An article appeared in my newsfeed yesterday, with an image of David Beckham in a flat cap in a field (he looked impeccable, of course), heralding the rise of ‘cottagecore’, a fashion and lifestyle aesthetic that includes baking, gardening and crochet. Keeping bees. Growing your own. I get it. Much of it coincides with my own interests, because of course it does. I like to grow things, in whatever space or container that is to hand. I’ve baked soda bread in lockdown (Jack Monroe recipe) rather than sourdough. I bought a make-your-own-crochet-rainbow from etsy, bouyed up by early success with a knitting doll, although sadly ‘learn to crochet and teach crochet simultaneously to my son’ hasn’t been my actioned on my lockdown to-do list. Yet.
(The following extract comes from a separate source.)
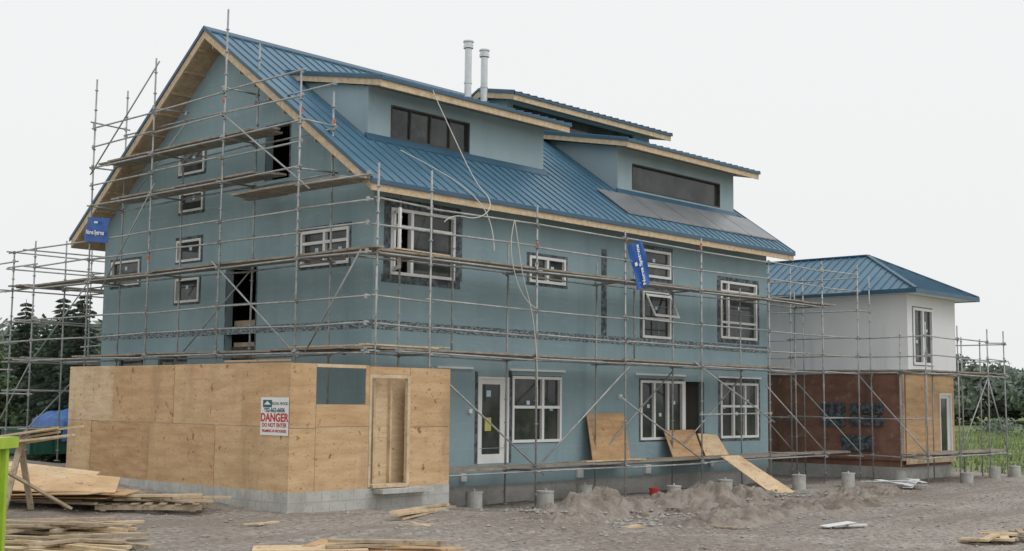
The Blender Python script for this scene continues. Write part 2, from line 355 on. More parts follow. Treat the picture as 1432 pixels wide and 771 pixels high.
def door(mp,u0,u1,z0,z1):
    for (p0,p1,q0,q1) in ((u0,u1,z1-.06,z1),(u0,u0+.06,z0,z1-.06),(u1-.06,u1,z0,z1-.06)): mbox(FR,mp,p0,p1,-.12,.03,q0,q1)
    for (p0,p1,q0,q1) in ((u0+.06,u1-.06,z1-.18,z1-.061),(u0+.06,u1-.06,z0,z0+.22),(u0+.06,u0+.19,z0+.22,z1-.18),(u1-.26,u1-.06,z0+.22,z1-.18)): mbox(FR,mp,p0,p1,-.09,-.03,q0,q1)
    mbox(GL,mp,u0+.19,u1-.26,-.065,-.055,z0+.22,z1-.18)
door(F0,3.39,4.48,.64,2.73)
mbox(TP,F0,3.3,3.388,.001,.006,.64,2.85); mbox(TP,F0,4.482,4.598,.001,.006,.64,2.9)
mbox(ST,F0,3.75,3.9,-.05,-.047,2.25,2.4)
y_=A(); mbox(y_,F0,3.70,3.92,-.05,-.046,1.42,1.74); y_.build('yellow_notice',M['yellow'],H)
mbox(FR,F0,11.9,12.0,-.1,.03,.64,2.76)
b_=A()
for (x0,x1,t0,t1) in ((10.03,11.22,0,.07),(10.03,11.22,.68,.75),(10.03,10.1,.07,.68),(11.15,11.22,.07,.68)):
    p=[(-.05-.42*t,5.2-.85*t) for t in (t0,t1)]
    b_.prism_x([(p[0][0],p[0][1]),(p[0][0]-.04,p[0][1]-.02),(p[1][0]-.04,p[1][1]-.02),(p[1][0],p[1][1])],x0,x1)
b_.build('open_sash',M['white'],H)
b_=A()
for z0,z1 in ((5.06,5.14),(6.0,6.08),(6.35,6.43)): b_.beam((.58,-.03,(z0+z1)/2),(.28,-.55,(z0+z1)/2),.05,z1-z0)
b_.beam((.57,-.05,5.08),(.57,-.05,6.4),.06,.06); b_.beam((.28,-.55,5.06),(.28,-.55,6.42),.06,.06)
b_.build('open_casement',M['white'],H)
for (u0,u1,z0,z1) in ((6.8,7.99,8.06,8.78),(6.8,7.91,7.05,7.57),(6.82,7.97,5.72,6.3),(6.85,7.97,4.64,5.28),(9.79,11.3,5.25,5.95)):
    window(G0,u0,u1,z0,z1,(),(),tape=.07,fr=.06)
window(G0,.84,2.61,5.25,6.1,(1.73,),(5.8,),tape=.08)
for (u0,u1,z0,z1) in ((7.3,8.7,2.2,3.26),(9.4,10.7,2.3,3.2)): mbox(GL,G0,u0,u1,-.08,-.07,z0,z1)
for (u0,u1,z0,z1) in ((4.37,5.62,3.1,5.42),(3.17,4.1,7.49,8.84)):
    t=.05
    for (p0,p1,q0,q1) in ((u0-t,u1+t,z1,z1+t),(u0-t,u0,z0,z1),(u1,u1+t,z0,z1)): mbox(TP,G0,p0,p1,.001,.006,q0,q1)
mbox(TP,F0,8.12,8.35,.001,.006,3.93,6.28)
W1=A()
mp=FAC(1.4)
for (p0,p1,q0,q1) in ((1.68,4.4,9.27,9.31),(1.68,4.4,8.5,8.54),(1.68,1.72,8.54,9.27),(4.36,4.4,8.54,9.27)): mbox(W1,mp,p0,p1,-.1,.015,q0,q1)
for c in (2.36,3.04,3.72): mbox(W1,mp,c-.02,c+.02,-.06,-.02,8.54,9.27)
mbox(GL,mp,1.72,4.36,-.085,-.075,8.54,9.27)
mp=FAC(1.2)
for (p0,p1,q0,q1) in ((11.05,15.7,9.16,9.2),(11.05,15.7,8.42,8.45),(11.05,11.08,8.45,9.16),(15.67,15.7,8.45,9.16)): mbox(W1,mp,p0,p1,-.12,.012,q0,q1)
W1.build('dormer_window_frames',M['dark'],H)
mbox(GL,mp,11.08,15.67,-.1,-.09,8.45,9.16)
mbox(GL,FAC(4.7),9.62,15.68,-.06,-.05,10.85,11.25)
fb=A(); mbox(fb,F0,0.0,L_,.002,.008,3.72,3.93); mbox(fb,G0,-.008,W_,.002,.008,3.74,3.93); fb.build('flashing_band',M['flash'],H)
wb=A()
for u0,u1 in ((4.5,6.6),(2.0,3.2),(9.6,12.0),(13.7,16.1)): mbox(wb,F0,u0,u1,.0,.05,2.9,2.95)
wb.build('drip_cap',M['white'],H)
wb=A()
for u,z,s in ((2.9,.34,.09),(7.2,.3,.12),(10.15,.3,.12),(13.3,.36,.08),(8.9,2.3,.06),(3.1,1.9,.05)): mbox(wb,F0,u-s,u+s,.0,.07,z-s,z+s)
wb.build('outlet_boxes',M['white'],H)
wb=A()
for x in np.arange(1.1,16.4,1.07): mbox(wb,F0,x,x+.01,.001,.0025,3.95,4.9)
for z in (4.86,2.98,1.0): mbox(wb,F0,0,L_,.0005,.0018,z,z+.012)
for z in (4.5,7.05,8.95): mbox(wb,G0,1.0 if z<8 else 2.4,W_-1.4 if z<8 else 9.0,.0005,.0018,z,z+.012)
wb.build('membrane_seams',M['wall2'],H)
FR.build('window_frames',M['white'],H); GL.build('window_glass',M['glass'],H); TP.build('window_tape',M['tape'],H); ST.build('window_stickers',M['sticker'],H)

# ------------------------------------------------------------ annex
AX=empty('hip_roof_annex')
ax0,ax1,ay0,ay1=21.2,24.95,-2.5,8.
a=A()
holed(a,FAC(ay0),[(ax0,3.3),(ax1,3.3),(ax1,5.82),(ax0,5.82)],[(21.6,23.1,3.48,5.4)],.2)
a.box(ax0,ax0+.2,ay0+.2,ay1,3.3,5.82); a.box(ax1-.2,ax1,ay0+.2,ay1,3.3,5.82); a.box(ax0+.2,ax1-.2,ay1-.2,ay1,3.3,5.82)
a.build('upper_walls',M['whitew'],AX)
a=A(); a.box(ax0+.02,ax1-.02,ay0+.02,ay1,5.82,5.9); a.build('top_plate',M['osb'],AX)
a=A(); a.box(20.75,25.0,ay0-.05,ay1,3.17,3.297); a.build('floor_slab',M['curb'],AX)
a=A(); a.box(20.8,20.98,ay0,ay1,.32,3.168); a.build('lower_side_wall',M['redply'],AX)
a=A(); holed(a,FAC(ay0),[(20.985,.32),(24.7,.32),(24.7,3.168),(20.985,3.168)],[(23.5,24.45,.34,2.55)],.18); a.build('lower_front_wall',M['ply0'],AX)
a=A(); a.box(24.52,24.7,ay0+.181,ay1,.32,3.168); a.box(21,24.5,ay1-.2,ay1,.32,3.168); a.box(20.9,24.6,ay0+.1,ay1,.1,.318); a.build('rear_lower_walls',M['redply'],AX)
a=A(); a.box(20.9,24.6,ay0+.12,ay1-.1,-.6,.098); a.build('foundation',M['curb'],AX)
a=A(); a.box(20.76,20.798,ay0-.03,ay0+.12,.32,3.16); a.box(20.9,24.7,ay0-.02,ay0-.002,.2,.4);a.box(22.4,22.44,ay0-.02,ay0-.002,.41,3.16);a.build('corner_boards',M['lumber'],AX)
ex0,ex1,ey0,ey1=ax0-.6,ax1+.65,ay0-.6,ay1+.6; ze=5.93; hw=(ex1-ex0)/2; zt=7.42; xm=(ex0+ex1)/2; hy=2.95
a=A(); p=[(ex0,ey0,ze),(ex1,ey0,ze),(ex1,ey1,ze),(ex0,ey1,ze),(xm,ey0+hy,zt),(xm,ey1-hy,zt)]
a.v=p; a.f=[(0,1,4),(1,2,5,4),(2,3,5),(3,0,4,5)]
a.build('hip_roof_metal',M['roof'],AX)
a=A()
for (q0,q1) in ((p[0],p[4]),(p[1],p[4]),(p[2],p[5]),(p[3],p[5]),(p[4],p[5])): a.beam(Vector(q0)+Vector((0,0,.03)),Vector(q1)+Vector((0,0,.03)),.14,.05)
a.box(ex0-.03,ex1+.03,ey0-.03,ey0-.002,ze-.13,ze+.02); a.box(ex0-.03,ex0-.002,ey0-.002,ey1,ze-.13,ze+.02); a.box(ex1+.002,ex1+.03,ey0-.002,ey1,ze-.13,ze+.02)
a.build('hip_trim',M['rooft'],AX)
a=A(); sl=(zt-ze)/hw; sl2=(zt-ze)/hy
y=ey0+.3
while y<ey1-.2:
    t=min(hw,(y-ey0)*hw/hy,(ey1-y)*hw/hy)
    a.beam((ex0,y,ze+.012),(ex0+t,y,ze+sl*t+.012),.03,.045); a.beam((ex1,y,ze+.012),(ex1-t,y,ze+sl*t+.012),.03,.045); y+=.33
x=ex0+.3
while x<ex1-.2:
    t=min(x-ex0,ex1-x)*hy/hw
    a.beam((x,ey0,ze+.012),(x,ey0+t,ze+sl2*t+.012),.03,.045); x+=.33
a.build('hip_roof_ribs',M['roof'],AX)
a=A(); a.box(ex0,ex1,ey0,ey1,ze-.1,ze-.005); a.build('soffit',M['whitew'],AX)
FR=A();GL=A();ST=A();TP=A()
mp=FAC(ay0)
window(mp,21.6,23.1,3.48,5.4,(22.35,),(),tape=.04,fr=.09)
door(mp,23.5,24.45,.34,2.55)
window(GAB(20.8),3.3,4.9,1.9,2.6,(4.1,),(),tape=.08)
FR.build('frames',M['white'],AX);GL.build('glass',M['glass'],AX);ST.build('stickers',M['sticker'],AX);TP.build('tape',M['tape'],AX)
a=A(); mm_=A()
for i in range(3):
    y=-1.8+i*.42
    for z in (1.45,1.85): a.box(20.70,20.795,y,y+.34,z,z+.34); mm_.tube((20.70,y+.17,z+.17),(20.66,y+.17,z+.17),.07,12)
a.box(20.72,20.797,-.4,.5,1.4,2.2); a.box(20.7,20.797,-1.4,-.3,.6,1.1)
a.build('meter_boxes',M['tape'],AX); mm_.build('meters',M['tape'],AX)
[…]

I like pictures of meadows. And coasts. And watching Gardener’s World. However, in these strange times I have also become oddly interested in concrete. I have all the usual yearnings for the sea and for green landscapes, but also for concrete and cityscapes. On facebook I have become wildly enamoured with the photos of architecture on the Brutalism Appreciation Society and the Socialist Modernism groups. It took me a while to understand, but I think what I’m missing is population density. Not socialising. Even – or especially – emails are exhausting social interactions.
I am currently enjoying the photographs in the Zupagrafika book ‘Eastern Blocks: Concrete Landscapes of the Former Eastern Bloc’. They are largely empty images, with the occasional figure of a human or a dog emphasising the scale of the buildings. But the repeating patterns of windows or balconies in the architecture at least imply the possibility of teeming populations, of life. I keep thinking of that meme: ‘Introverts Unite! Separately, in your own homes.’